When our group went to Star City in mid-July 1992 it was on a bus that progressed from Moscow through the wide open countryside to small lonely roads weaving through thick forests of tall thin trees. Breathing secrecy and deception it hardly seemed possible that we were visiting such a place. In a land of mystery, where even the story of WWII was shrouded for strategic purposes, Soviet authorities guarded this place with utmost care. Erecting dummy space centers built to fool high altitude photography of the U2, SR-71, and later spy satellites, the Russian penchant for deception regarding their facilities almost proved fatal to our group in Siberia in 1992.

One wonders how many double-agents and spies existed at Star City and if they survived, one wonders how many people died keeping the secrets of Star City, and one wonders what consequences these events will still have? Military guards are posted at the front gate, a small stone and wood guard house decorated with a Red Star denotes the entrance, where a large wooden gate moves up as the bus slowly creeps into this isolated facility. Star City looks deserted as we move into a small enclosed city tucked away in the countryside outside of Moscow, on all sides are groups of high rise dormitory buildings mixed with wide walkways separated by large areas of grass.
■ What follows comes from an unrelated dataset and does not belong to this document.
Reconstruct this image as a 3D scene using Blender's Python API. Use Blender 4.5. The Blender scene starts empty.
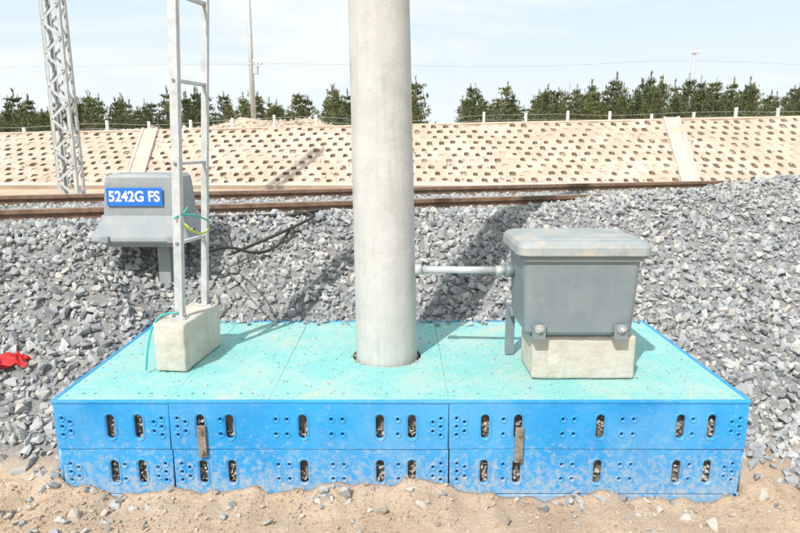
import bpy, bmesh, math, random
import numpy as np
from mathutils import Vector, Matrix
random.seed(7); rng=np.random.default_rng(7)
scene=bpy.context.scene
scene.view_settings.view_transform='Standard'
try: scene.view_settings.look='None'
except Exception: pass
scene.view_settings.exposure=0
COL=scene.collection

# ---------------------------------------------------------------- materials
def new_mat(name):
    m=bpy.data.materials.new(name); m.use_nodes=True
    nt=m.node_tree; b=nt.nodes['Principled BSDF']
    return m,nt,b
def N(nt,t,**kw):
    n=nt.nodes.new(t)
    for k,v in kw.items(): setattr(n,k,v)
    return n
def noise(nt,scale,detail=6,rough=.6,co=None,dist=0):
    n=N(nt,'ShaderNodeTexNoise'); n.inputs['Scale'].default_value=scale
    n.inputs['Detail'].default_value=detail; n.inputs['Roughness'].default_value=rough
    n.inputs['Distortion'].default_value=dist
    if co is not None: nt.links.new(co,n.inputs['Vector'])
    return n.outputs['Fac']
def ramp(nt,fac,stops):
    r=N(nt,'ShaderNodeValToRGB'); e=r.color_ramp.elements
    while len(e)<len(stops): e.new(.5)
    for i,(p,c) in enumerate(stops):
        if isinstance(c,(int,float)): c=(c,c,c)
        e[i].position=p; e[i].color=(c[0],c[1],c[2],1)
    nt.links.new(fac,r.inputs['Fac']); return r.outputs['Color']
def mix(nt,fac,a,b,bt='MIX'):
    m=N(nt,'ShaderNodeMix'); m.data_type='RGBA'; m.blend_type=bt
    for inp,v in ((0,fac),(6,a),(7,b)):
        s=m.inputs[inp]
        if isinstance(v,(int,float)): s.default_value=(v if inp==0 else (v,v,v,1))
        elif isinstance(v,tuple): s.default_value=(v[0],v[1],v[2],1)
        else: nt.links.new(v,s)
    return m.outputs[2]
def bump(nt,b,h,strength,dist=.01):
    n=N(nt,'ShaderNodeBump'); n.inputs['Strength'].default_value=strength; n.inputs['Distance'].default_value=dist
    nt.links.new(h,n.inputs['Height']); nt.links.new(n.outputs['Normal'],b.inputs['Normal'])
def objco(nt):
    return N(nt,'ShaderNodeNewGeometry').outputs['Position']
def scaled(nt,co,s,rot=(0,0,0)):
    mp=N(nt,'ShaderNodeMapping'); mp.inputs['Scale'].default_value=s; mp.inputs['Rotation'].default_value=rot
    nt.links.new(co,mp.inputs[0]); return mp.outputs[0]
def simple(name,c1,c2,scale=8,rough=.6,metal=0,bs=.2,bscale=60,lo=.35,hi=.65,dust=None,dust_thr=(.5,.7),dscale=5,bd=.006,streak=None):
    m,nt,b=new_mat(name); co=objco(nt)
    c=ramp(nt,noise(nt,scale,8,.65,co),[(lo,c1),(hi,c2)])
    if dust is not None:
        f=ramp(nt,noise(nt,dscale,8,.7,co),[(dust_thr[0],0.0),(dust_thr[1],1.0)])
        c=mix(nt,f,c,dust)
    if streak:
        f=ramp(nt,noise(nt,22,7,.7,scaled(nt,co,(1,1,.08))),[(.5,0.0),(.75,.5)])
        c=mix(nt,f,c,streak)
        f=ramp(nt,noise(nt,70,4,.7,co),[(.62,0.0),(.72,.45)])
        c=mix(nt,f,c,streak)
    nt.links.new(c,b.inputs['Base Color'])
    b.inputs['Roughness'].default_value=rough; b.inputs['Metallic'].default_value=metal
    if bs: bump(nt,b,noise(nt,bscale,6,.6,co),bs,bd)
    return m

M={}
M['pole']=simple('pole_concrete',(.45,.445,.42),(.54,.535,.505),3,.85,0,.35,60,dust=(.38,.37,.34),dust_thr=(.5,.8),dscale=7,streak=(.33,.32,.29))
M['block']=simple('cast_concrete',(.46,.43,.37),(.60,.56,.49),9,.9,0,.55,40,dust=(.44,.37,.28),dust_thr=(.52,.75),dscale=6,bd=.01,streak=(.36,.33,.28))
M['sleeper']=simple('sleeper_concrete',(.34,.31,.27),(.46,.43,.38),6,.9)
M['rail']=simple('rail_rust',(.15,.085,.055),(.26,.17,.115),12,.75,.2,.2,80)
M['railtop']=simple('rail_head',(.35,.30,.26),(.5,.46,.42),20,.4,.7,0)
M['galv']=simple('galvanised_steel',(.45,.47,.48),(.60,.62,.63),14,.5,.3,.1,120,dust=(.44,.41,.36),dust_thr=(.55,.78),dscale=11)
M['mast']=simple('mast_steel',(.40,.42,.42),(.52,.54,.54),5,.6,.2,0)
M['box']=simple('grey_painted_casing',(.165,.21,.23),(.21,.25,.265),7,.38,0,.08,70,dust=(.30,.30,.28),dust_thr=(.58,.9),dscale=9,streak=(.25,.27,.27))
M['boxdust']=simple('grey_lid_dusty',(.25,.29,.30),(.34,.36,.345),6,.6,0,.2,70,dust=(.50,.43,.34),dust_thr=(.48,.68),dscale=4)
M['boxold']=simple('grey_casing_old',(.22,.25,.265),(.28,.305,.315),6,.55,0,.1,70,dust=(.38,.36,.31),dust_thr=(.52,.8),dscale=8,streak=(.33,.32,.29))
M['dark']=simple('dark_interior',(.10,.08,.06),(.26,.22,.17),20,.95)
M['rust']=simple('weathered_plate',(.18,.14,.10),(.34,.29,.24),30,.8,.2,.3,90)
M['signblue']=simple('sign_blue',(.01,.14,.60),(.015,.17,.66),4,.4,0,0)
M['white']=simple('white_paint',(.78,.78,.78),(.82,.82,.82),4,.5,0,0)
M['black']=simple('cable_black',(.02,.02,.02),(.05,.045,.04),9,.6,0,0)
M['cyan']=simple('cable_cyan',(.02,.35,.32),(.03,.42,.4),9,.5,0,0)
M['yellow']=simple('cable_yellow',(.55,.5,.05),(.4,.5,.08),9,.5,0,0)
M['red']=simple('red_cloth',(.40,.008,.012),(.55,.02,.02),9,.7)
M['bolt']=simple('bolt_steel',(.2,.19,.17),(.35,.33,.3),30,.5,.6,0)

def blue_mat():
    m,nt,b=new_mat('platform_blue'); co=objco(nt)
    c=ramp(nt,noise(nt,3,6,.6,co),[(.35,(.012,.25,.57)),(.65,(.025,.32,.67))])
    sp=N(nt,'ShaderNodeSeparateXYZ'); nt.links.new(co,sp.inputs[0])
    mr=N(nt,'ShaderNodeMapRange'); nt.links.new(sp.outputs['Z'],mr.inputs[0])
    mr.inputs[1].default_value=.0; mr.inputs[2].default_value=.4; mr.inputs[3].default_value=.15; mr.inputs[4].default_value=-.03
    ad=N(nt,'ShaderNodeMath',operation='ADD'); nt.links.new(noise(nt,26,10,.8,co,.3),ad.inputs[0]); nt.links.new(mr.outputs[0],ad.inputs[1])
    f=ramp(nt,ad.outputs[0],[(.54,0.0),(.70,.75)])
    c=mix(nt,f,c,(.46,.44,.39))
    f2=ramp(nt,noise(nt,11,8,.75,scaled(nt,co,(1,1,14),(0,.12,0))),[(.60,0.0),(.66,.55)])
    c=mix(nt,f2,c,(.30,.54,.72))
    f4=ramp(nt,noise(nt,9,8,.75,scaled(nt,co,(9,1,1),(0,-.3,0))),[(.63,0.0),(.68,.45)])
    c=mix(nt,f4,c,(.36,.52,.64))
    f3=ramp(nt,noise(nt,1.7,8,.7,co,.4),[(.46,0.0),(.75,.5)])
    c=mix(nt,f3,c,(.22,.43,.60))
    nt.links.new(c,b.inputs['Base Color']); b.inputs['Roughness'].default_value=.48
    bump(nt,b,noise(nt,40,4,.6,co),.12,.005)
    return m
M['blue']=blue_mat()
def top_mat():
    m,nt,b=new_mat('platform_turquoise_grip'); co=objco(nt)
    c=ramp(nt,noise(nt,120,3,.6,co),[(.36,(.14,.43,.42)),(.64,(.27,.57,.54))])
    f=ramp(nt,noise(nt,4,9,.7,co,.4),[(.42,0.0),(.72,.65)])
    c=mix(nt,f,c,(.46,.53,.47))
    v=N(nt,'ShaderNodeTexVoronoi'); v.inputs['Scale'].default_value=70; nt.links.new(co,v.inputs['Vector'])
    g=ramp(nt,v.outputs['Distance'],[(.12,1.0),(.24,0.0)])
    g2=mix(nt,ramp(nt,noise(nt,7,3,.6,co),[(.42,0.0),(.6,1.0)]),0.0,g,'MIX')
    c=mix(nt,g2,c,(.40,.37,.28))
    f3=ramp(nt,noise(nt,2.1,10,.75,co,.5),[(.53,0.0),(.70,.65)])
    c=mix(nt,f3,c,(.54,.48,.38))
    f4=ramp(nt,noise(nt,16,8,.8,scaled(nt,co,(1,3,1),(0,0,.5))),[(.60,0.0),(.68,.5)])
    c=mix(nt,f4,c,(.50,.50,.44))
    nt.links.new(c,b.inputs['Base Color']); b.inputs['Roughness'].default_value=.8
    bump(nt,b,noise(nt,150,3,.6,co),.5,.004)
    return m
M['top']=top_mat()
def stone_mat(name,a,bc,cc,dust):
    m,nt,b=new_mat(name); co=objco(nt)
    at=N(nt,'ShaderNodeAttribute'); at.attribute_name='rnd'
    c=ramp(nt,at.outputs['Fac'],[(0,a),(.45,bc),(.8,cc),(1.0,dust)])
    c=mix(nt,.35,c,ramp(nt,noise(nt,45,6,.7,co),[(.3,.45),(.7,1.05)]),'MULTIPLY')
    c2=mix(nt,ramp(nt,noise(nt,1.3,5,.6,co),[(.48,0.0),(.75,.5)]),c,dust)
    nt.links.new(c2,b.inputs['Base Color']); b.inputs['Roughness'].default_value=.88
    bump(nt,b,noise(nt,130,5,.7,co),.35,.004)
    return m
M['stone']=stone_mat('ballast_stone',(.23,.24,.25),(.36,.37,.375),(.47,.47,.46),(.50,.46,.40))
M['stone2']=stone_mat('dusty_stone',(.34,.28,.22),(.45,.38,.31),(.54,.49,.42),(.57,.50,.41))
def ground_mat():
    m,nt,b=new_mat('sandy_ground'); co=objco(nt)
    c=ramp(nt,noise(nt,2.2,10,.7,co,.3),[(.3,(.50,.355,.24)),(.5,(.61,.455,.32)),(.72,(.68,.54,.40))])
    c=mix(nt,.45,c,ramp(nt,noise(nt,55,6,.75,co),[(.3,.6),(.58,1.1)]),'MULTIPLY')
    at=N(nt,'ShaderNodeAttribute'); at.attribute_name='grav'
    g=ramp(nt,noise(nt,60,6,.75,co),[(.35,(.20,.195,.19)),(.65,(.40,.39,.37))])
    c=mix(nt,at.outputs['Fac'],c,g)
    nt.links.new(c,b.inputs['Base Color']); b.inputs['Roughness'].default_value=.95
    a=N(nt,'ShaderNodeMath',operation='ADD'); nt.links.new(noise(nt,12,10,.75,co),a.inputs[0]); nt.links.new(noise(nt,60,6,.7,co),a.inputs[1])
    bump(nt,b,a.outputs[0],.8,.025)
    return m
M['ground']=ground_mat()
M['bank']=simple('bank_slab',(.46,.35,.27),(.64,.53,.44),1.0,.95,0,.7,9,lo=.3,hi=.7,dust=(.47,.35,.26),dust_thr=(.42,.66),dscale=2.2,bd=.05)
M['bankhole']=simple('bank_hole_soil_shade',(.27,.20,.145),(.42,.32,.24),4,.95,0,.4,20)  # soil in the holes, colour darkened to make up for weak recess shadow
M['kerb']=simple('bank_concrete',(.48,.41,.34),(.60,.53,.45),3,.95,dust=(.46,.36,.27),dust_thr=(.45,.7),dscale=2)
M['post']=simple('fence_post_paint',(.6,.58,.54),(.75,.74,.71),3,.9)
M['bark']=simple('pine_bark',(.10,.07,.05),(.2,.14,.1),8,.9)
def leaf_mat():
    m,nt,b=new_mat('pine_needles'); co=objco(nt)
    at=N(nt,'ShaderNodeAttribute'); at.attribute_name='rnd'
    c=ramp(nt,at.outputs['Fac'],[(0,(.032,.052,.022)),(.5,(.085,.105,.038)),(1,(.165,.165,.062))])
    nt.links.new(c,b.inputs['Base Color']); b.inputs['Roughness'].default_value=.85
    return m
M['leaf']=leaf_mat()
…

Doug McDaniel tries on a Soviet Space suit as Gina looks on.
"This picture was taken after we watched an informative video about the hydro-laboratory training center, which contains 5,000 cubic meters of water and allows the Cosmonauts to train in a gravity free in environment and, just as important, in "real time." Doug gives the pilot's traditional "thumbs up" signal after squeezing into the suit from behind, in fact when the lovely Mabele got in the suit the suave Italian general swept her hand and gave her a kiss."

The group heads for the sacred statue of Soviet space hero Yuri Gagarin, where Paul and Eric were accorded the great honor of laying a wreath during their winter visit in January. Foreigners are rarely given this privilege as Yuri Gagarin is both legend and hero to the Russians and especially to the Cosmonauts, but of possibly more importance to our story is that first and foremost Yuri Gagarin is a pilot. His statue occupies a special place both physically and emotionally at Star City. While getting their pictures taken in front of the statute with our Cosmonaut hosts, we learn that Star City is deserted because of a French-Russian launch to link-up with the MIR Space Station is about to take place in another part of Russia.

Bob Leavelle give his view of the tour. "7/14. . . . The Space Center. . . . Moscow's Cape Canaveral. . . . couldn't believe it. . . . we are treated like dignitaries. . . . Vladimir Lyakhov and Igor Volk. . . . two of the most famous of Russian cosmonauts took us right to the training capsule. . . . all the pictures you want. . . . thought this would be super secret stuff. . . . they provide lunch. . . . salad, hot dog, and one hard fried egg. . . . good. . . . Yuri Gagarin, the first man in space is their hero. . . . his picture and statue is everywhere. . . . I get the occasion to talk with Igor Volk for 10 or 15 minutes. . . . interesting fellow. . . . was up in space 10 years ago. . . . walks on crutches. . . . result of auto accident. . . . married. . . . family. . . . wife and 3 children. . . . wants to visit USA."

The tour which followed was eye-opening and educational, a look at a part of the Soviet given to few individual and we were lucky enough to see it a crucial turning point in world history.